The honeypot deployed and the honey tokens distributed are completely fake and non-exploitable by attackers. The bank is a fake one, the services are fake and the names used for the logins are generated randomly. The data collected is only used for research purpose. All the data is deleted just after the study with a retention period of one month. The users that connected to the honeypot are not identified and their data is never crossed or combined with other datasets for identification purposes. The server used in the experiments was running only with patched software to reduce the exposure risk. We used different protection tools (anti-dos, firewall, input sanitizing, etc.). During all the experiment period, we checked permanently the logs of our systems in order to detect external access. Zero abnormal access detected. All these precautions were taken in order to avoid an external attack and an eventual collection of data.

7 Related Work

Most of the solutions proposed in the literature suggest bypassing the multiplication of password versions by adopting complex centralized infrastructures for authentication [17] and [18]. Multifactor authentication [16] and other hardware devices based solutions are popular in the literature but some of them are bypassed and they are not designed to dissuade hackers to reuse stolen passwords. Several studies were conducted to define and explain the domino effect phenomena due to the password reuse bad practice of the users [8]. Other studies explored the different password guessing techniques used from stolen credential databases [12]. These techniques are used to generate variants of a password root. These variants are frequently adopted by the users to vary their password collection set among the different domains and websites.

A Google study [15] proposed the first longitudinal measurement research tracking the origin of the different credential leak sources and their impact on user account (in term of re-use rate).
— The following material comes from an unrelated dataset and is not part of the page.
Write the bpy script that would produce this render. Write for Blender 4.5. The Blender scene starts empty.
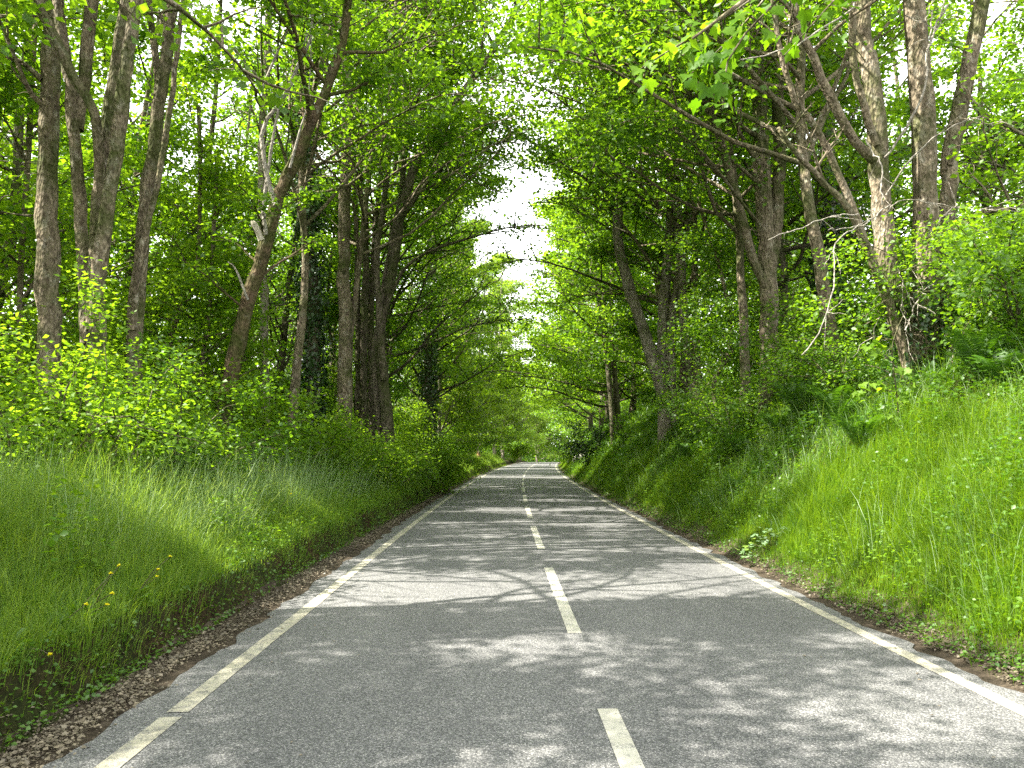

This study tackles the origin of the leak and not the consequences and who is behind these consequences. The proposed mitigation techniques are based on two factor authentications.

8 Discussion and Conclusion

In this paper we proposed a new process dissuading hackers and malicious users to reuse stolen passwords to access illegally users accounts. In order to validate this solution, we created a fake banking website and spread 3300 fake credentials. We observed the behaviour of the users re-using these credentials and identified the different categories of hacker profiles. The results of our study give an idea on the type of users re-using stolen credentials, their degree of security precautions taken to perform illegal actions, and the impact of our dissuading warning-based message. One important observation, is that all the users who are not surfing behind an anonymous proxy are threaten by our prevention system especially when their navigation information are displayed. Concerning the other more precautious users only 19% ignored the system. This ratio is quite interesting according to our opinion and reflects the fear of being tracked by this category of users, that we promptly describe as vultures that want to dig some gold from crumbs resulting of big hacks.

In the literature we can find some complex solutions [19] to identify TOR proxy users, solutions that we cannot implement on a research lab level. Some other approaches [15] suggest using malwares to track hackers activities, but this approach can have legal issues.

In our future work, we want to explore new methods to collect useful information from TOR or proxy users in order to enhance the efficiency of our dissuasion system and reduce the password replay tentative.